Example: Originator sends $500 to the beneficiary. The bank charges transfer fees of $10, and intermediary banks charge $30. The amount deducted from the originator account will be $510, while the beneficiary receives $470.

  • BEN” (Beneficiary) – The originator does not incur any charges. All charges, including intermediary and beneficiary banks, will be the responsibility of the receiver.

Example: Originator sends $500 to the beneficiary. The bank charges transfer fees of $10, and intermediary banks charge $30. The amount deducted from the originator account will be $500, while the beneficiary receives $460.

How Do You Find Intermediary Bank Information? 

A sender is not required to know intermediary bank information. This is knowledge shared between banks. Only the beneficiary bank information, including a SWIFT code and the bank account number for the beneficiary account, is needed.

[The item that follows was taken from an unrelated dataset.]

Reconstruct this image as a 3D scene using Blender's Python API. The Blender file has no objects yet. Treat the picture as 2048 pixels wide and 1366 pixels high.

An originator bank can enter into an agreement with an intermediary bank based on several reasons, including regulatory requirements, convenience, and location. As is often the case, the originator bank offers the best route to minimize delays and costs. This information can be revealed to the sender before initiating a funds transfer.

Importance of Intermediary Banks 

Intermediary banks are important because they streamline international transfers from the originator bank to the beneficiary. 

These banks form an international banking network that supports the seamless movement of funds across the world. They also help banks consolidate account and branch locations. 

Intermediary banks are needed to conduct due diligence to avoid fraud, money laundering, and other illegal activities. 

Summing it Up

If two banks use an intermediary, it’s going to cost you. The more transfers you make, the more it racks up. Frequent international wire transfers through an intermediary can be expensive.

When in doubt, you should always contact your bank directly to ask if and how much they charge for initiating the transfer of your funds and currency exchange rate fees.